Womens day brainsnap.

    National Womens day on Monday saw the leader of the opposition make an extraordinary promise. 

    Under a Coalition government, he is proposing to tax the big end of town a bit extra (presumably because he thinks they can afford it) in order to create a 6 month maternity leave right for all female employees, at their existing salary levels, I am unclear about the impact of the proposal on paternity leave.

    Leaving aside the inequity, stupidity, and unique capacity to unite some unusual bed buddies, this proposal has three further profound failings:

  1. It clearly is a brain snap, not subjected to sensible costing and policy development disciplines, and therefore bound to be “binned” at some stage, so why go through the pain.
  2. Implementation would be a further huge distortion in the tax system, at a time when the system is breaking, if not broken, and with a major review about to be released to the public that has the objective of identifying, quantifying and removing the current huge inequities and distortions, where is the sense in adding another.
  3. Where is the evidence of a consistent set of values in the policy? Australians want to believe our politicians are leading us along a course that has at its foundation a philosophy, a set of values from which we can draw inspiration, and to which we can relate. Despite the evidence to the contrary, we appear prepared to give the politicians the benefit of the doubt in this regard. This policy proposal can only erode what little confidence we have in the foundation value system of the Liberal party, which is supposed to be about encouraging personal responsability, reward for effort, and the value of work, effort, risk, and personal integrity. 

Abbott had been doing pretty well since becoming leader, his aggressive, no compromise style has injected some life into a listless opposition, but he has just shot the pooch with this nonsense.

     

     

     

How do you know what an employee knows?

Knowledge workers, and these days that is most of us, create value for their employers by leveraging their knowledge, but defining the ownership of that knowledge, and the flow of benefits from that knowledge, is a huge challenge, and becoming larger.

The recent court case between Mattell, owner of the Barbie doll franchise, and MGA Entertainment, owner of the Bratz doll range offers a salient example of the problems.

The designer of parts of the Barbie accessory range, after leaving Mattel went on to design the Bratz range for MCA, and the court held that Mattel was owed for the IP he had developed whilst working for them, but applied to the benefit of a later employer.

This scenario is a minefield for many businesses, and has far reaching implications on the way the employees and contractors are managed, and the ownership of ideas they have retained, or that evolve, even after they may have left employment.  Simple no-compete contracts, which are the norm currently are a long way short of the mark in a knowledge economy.

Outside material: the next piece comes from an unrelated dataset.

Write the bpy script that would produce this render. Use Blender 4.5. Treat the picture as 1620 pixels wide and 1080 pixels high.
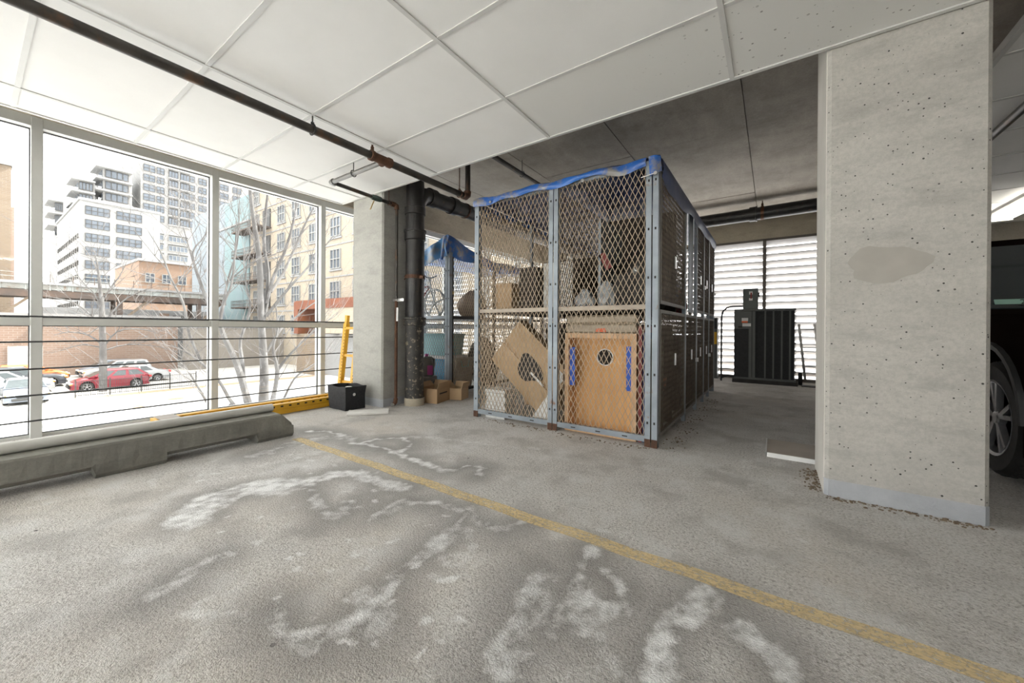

In a knowledge based sector, retaining, motivating, engaging, and understanding key employees should take more time energy than just about anything else. Don’t leave it to the lady in personnel!.

“See” the connections

The emerging generation of E-readers, Amazons Kindle, Barnes & Nobles Nook, and now the Ipad are as disruptive a technology as the invention of the printing press by  Johannes Guttenberg  in the early 1400’s.

Guttenberg’s invention of the printing press was in fact a number of innovations put together from a range of skills, some of which he had developed as a goldsmith, applied in an entirely new way.

Sound familiar?

Most  innovations take bits of seemingly  unrelated technology or behaviours and combine them in a different way, creating value for the user.

The ability to see possible connections, and synergies between seemingly unrelated technologies and circumstances, and see them before anyone else is the essence of innovation. Steve Jobs did not invent the technologies that made the ipod, he just saw a number of unrelated bits of technology and put them together, and then single mindedly marketed the outcome. The whole exercise has been about changing mind sets, seeing options others are not seeing, connecting the dots, and being in there first.